Dieses wirkt statisch, lenkt die Aufmerksamkeit auf die Lesenden. Die Kamera dokumentiert minutenlang abwechselnd die Gesichtszüge des/der Sprechenden und Zuhörenden. Doch die Mimik verrät selten etwas über ihre Gedanken, sie zu ergründen bleibt oft Aufgabe des Zuschauenden. Historisch ergänzt wird das schlichte Bild mit historischen Fakten über Bachmanns und Celans Leben, die als Schriftzug über das Bild gelegt werden. Wobei viele Details außer Acht gelassen werden. Unberücksichtigt bleiben etwa Celans Tötungsversuche an Frau und Kind, die seinen paranoiden Charakter deutlicher skizziert hätten. Rupp und Plaschg hingegen meistern ihre Rollen professionell, obwohl Letztere unter dem Pseudonym Soap&Skin in der Musikszene beheimatet ist. Doch auch Beckermann betritt mit der Entfernung vom Do­kumentarfilm Neuland. Trotzdem fügt sich ihr Werk nicht nahtlos in das Genre des Spielfilms ein. Viele Szenen sind nicht getextet oder einstudiert, ereignen sich im Moment der Aufnahme.

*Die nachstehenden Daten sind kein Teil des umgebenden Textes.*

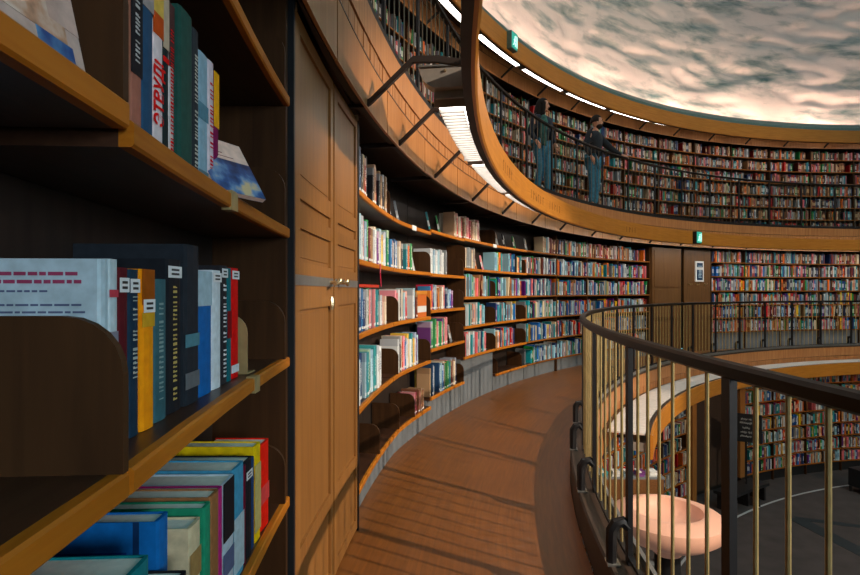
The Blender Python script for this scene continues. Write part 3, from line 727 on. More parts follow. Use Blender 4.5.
rowbooks([
 (183.25, 183.15, 1.777, 0.055, .17, (.30, .15, .11), 'slim pinkish brown book against the top divider, leftmost on upper foreground shelf', {}),
 (183.15, 182.96, 1.788, 0.055, .18, (.30, .14, .11), 'black-spined book with pink foot, second on the upper foreground shelf', dict(bands=[(.38, 1.0, K)], title=('', (.5, .5, .5), 0.0132, .45, .84))),
 (182.96, 182.75, 1.788, 0.055, .17, (.03, .07, .13), 'dark blue book with pale grey top, left of the red lettered spine', dict(bands=[(.80, 1.0, (.30, .28, .28))])),
 (182.75, 182.55, 1.798, 0.055, .18, (.66, .60, .62), 'white book with large red vertical title on the upper foreground shelf', dict(bands=[(.70, .82, (.45, .10, .05)), (.82, 1.0, (.55, .40, .14))], title=('ЭТВУД!', (.60, .02, .03), .046, .20, .66))),
 (182.55, 182.43, 1.798, 0.055, .16, (.012, .02, .022), 'narrow black book with cream top and red dot, upper foreground shelf', dict(bands=[(.68, 1.0, (.45, .38, .30)), (.60, .63, (.55, .02, .02)), (.02, .10, WH)])),
 (182.43, 182.31, 1.792, 0.055, .16, (.55, .52, .52), 'narrow white book with small red lettering, upper foreground shelf', dict(bands=[(.62, 1, (.06, .03, .03))], title=('', (.5, .02, .03), 0.0120, .12, .84))),
 (182.29, 181.98, 1.806, 0.045, .20, (.022, .065, .055), 'thick dark green hardback, tallest on the upper foreground shelf', {}),
 (181.97, 181.80, 1.798, 0.045, .19, (.025, .03, .035), 'dark grey-green book right of the thick green hardback', dict(title=('', (.5, .5, .45), 0.0144, .06, .84))),
 (181.79, 181.52, 1.771, 0.045, .18, (.26, .38, .46), 'light blue mottled book on the upper foreground shelf', dict(bands=[(.0, .12, (.10, .16, .2)), (.5, .62, (.1, .2, .26))])),
 (181.51, 181.33, 1.777, 0.045, .18, (.60, .55, .60), 'white book with crimson lettering beside the light blue one', dict(title=('', (.5, .02, .06), 0.0156, .12, .84))),
 (181.32, 181.16, 1.768, 0.045, .17, (.16, .01, .07), 'maroon book with yellow top, rightmost upright on upper foreground shelf', dict(bands=[(.55, 1.0, (.66, .36, .02)), (.0, .2, (.03, .12, .12))])),
], 1.485, GA)
rowbooks([
 (183.53, 183.41, 1.305, 0.062, .22, (.42, .52, .58), 'pale blue-white book whose back cover faces the viewer, beside the divider', dict(bands=[(.2, .6, (.2, .2, .24))])),
 (183.40, 183.28, 1.307, 0.062, .22, (.44, .52, .56), 'second pale white spine beside the back cover with red text', dict(bands=[(.2, .62, (.2, .2, .24)), (.8, .84, (.4, .08, .1))])),
 (183.27, 183.12, 1.296, 0.062, .20, (.075, .014, .018), 'dark red book right of the pale white spines, middle foreground shelf', dict(label_at=.86)),
 (183.10, 182.94, 1.295, 0.062, .20, (.014, .03, .05), 'navy book left of the orange one, middle foreground shelf', dict(label_at=.86, title=('', (.35, .38, .36), 0.0132, .35, .84))),
 (182.92, 182.70, 1.297, 0.058, .18, (.80, .30, .02), 'orange book with a picture at its top, middle foreground shelf', dict(bands=[(.78, 1.0, (.25, .08, .02)), (.64, .73, (.50, .30, .08))], label_at=.73)),
 (182.68, 182.42, 1.282, 0.060, .19, (.05, .11, .13), 'grey-teal book right of the orange one, middle foreground shelf', dict(title=('', (.22, .3, .3), 0.0156, .15, .84))),
 (182.40, 182.08, 1.321, 0.060, .20, (.012, .014, .018), 'black book with white label right of the grey-teal one', dict(label_at=.88, title=('', (.45, .36, .16), 0.0156, .08, .84))),
 (182.05, 181.70, 1.355, 0.052, .26, (.018, .022, .028), 'tall black hardback, highest on the middle foreground shelf', dict(bands=[(.36, .44, (.10, .2, .24)), (.1, .2, (.12, .13, .14))])),
 (181.68, 181.28, 1.305, 0.054, .19, (.03, .12, .32), 'blue book with pale top right of the tall black hardback', dict(bands=[(.72, 1.0, (.36, .46, .52))])),
 (181.26, 180.98, 1.310, 0.052, .19, (.58, .64, .68), 'white book on the middle foreground shelf, between blue and black ones', dict(label_at=.9)),
 (180.95, 180.74, 1.324, 0.052, .19, (.02, .02, .024), 'black book with bold white lettering up its spine', dict(label_at=.9, title=('', (.7, .7, .72), 0.0180, .06, .84))),
 (180.72, 180.57, 1.320, 0.052, .19, (.02, .11, .13), 'narrow teal and dark red book beside the bright red one', dict(bands=[(.38, .62, (.16, .01, .02))])),
 (180.55, 180.27, 1.322, 0.052, .19, (.52, .012, .035), 'bright red book at the right end of the middle foreground shelf', dict(label_at=.9, bands=[(.05, .12, WH)])),
], 1.03, GB)
rowbooks([
 (179.64, 179.23, 0.798, 0.024, .17, (.70, .07, .015), 'bright orange-red book at the right end of the low foreground shelf', dict(bands=[(.3, .5, (.55, .1, .1))])),
 (179.95, 179.68, 0.815, 0.024, .24, (.72, .50, .02), 'yellow book standing next to the orange-red one', dict(bands=[(.1, .8, (.5, .42, .2))])),
 (180.12, 179.97, 0.791, 0.026, .18, (.02, .05, .13), 'narrow dark blue book left of the yellow one', {}),
 (180.39, 180.13, 0.803, 0.024, .22, (.012, .013, .016), 'black book with a folded page sticking up, low foreground shelf', dict(label_at=.8)),
 (180.49, 180.41, 0.800, 0.024, .2, (.12, .01, .03), 'thin maroon book between the black and the light blue books', {}),
 (180.90, 180.51, 0.817, 0.024, .22, (.10, .28, .42), 'light blue book with white top edge, low foreground shelf', dict(bands=[(.05, .55, (.4, .5, .55))])),
 (181.29, 180.93, 0.813, 0.024, .22, (.45, .52, .58), 'white book with black figure drawn on its spine', dict(bands=[(.5, 1.0, K), (.2, .4, (.1, .12, .2))])),
 (181.45, 181.32, 0.815, 0.026, .21, (.38, .06, .18), 'thin magenta book left of the figure-printed spine', {}),
 (181.72, 181.47, 0.821, 0.024, .22, (.26, .13, .07), 'brown paper covered book, low foreground shelf', {}),
 (181.92, 181.74, 0.816, 0.024, .22, (.04, .22, .13), 'green book between brown and cream books, low foreground shelf', {}),
 (182.23, 181.96, 0.804, 0.030, .22, (.55, .48, .34), 'cream book with patterned spine left of the green one', dict(bands=[(.6, .8, (.3, .2, .1)), (.3, .5, (.4, .4, .1))])),
 (182.63, 182.41, 0.856, 0.057, .27, (.02, .13, .34), 'large blue book whose cover faces the viewer, low foreground shelf', dict(side=[(.12, .16, .45, 1.0, (.01, .03, .08)), (.2, .8, .82, .835, (.01, .05, .2)), (.2, .8, .79, .80, (.01, .05, .2))])),
 (182.84, 182.64, 0.773, 0.007, .17, (.012, .012, .014), 'short black book with thick cream pages before the large blue book', {}),
 (183.06, 182.89, 0.783, 0.047, .11, (.52, .56, .58), 'small white book in front of the black one, bottom left', {}),
 (183.47, 183.16, 0.857, 0.027, .25, (.03, .16, .18), 'teal book at the left end of the low foreground shelf', {}),
], .537, GC)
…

So sieht „Die Geträumten“ davon ab, sich auf die eine oder die andere Seite der Liebenden zu schlagen. Beckermann fordert dazu auf, sich wie die Vorlesenden in die Liebesgeschichte hineinzudenken, selbst zu analysieren. Dem Bestreben, diese logisch nachzuvollziehen, gibt der Film nicht nach. Man muss das Bild selbst ergänzen. Und auch wenn man sich mit den Biografien der beiden Schriftstellergrößen nicht weiter beschäftigt, vermittelt „Die Geträumten“ überzeugend die Geschichte einer großen Liebe, die an Aktualität nichts eingebüßt hat.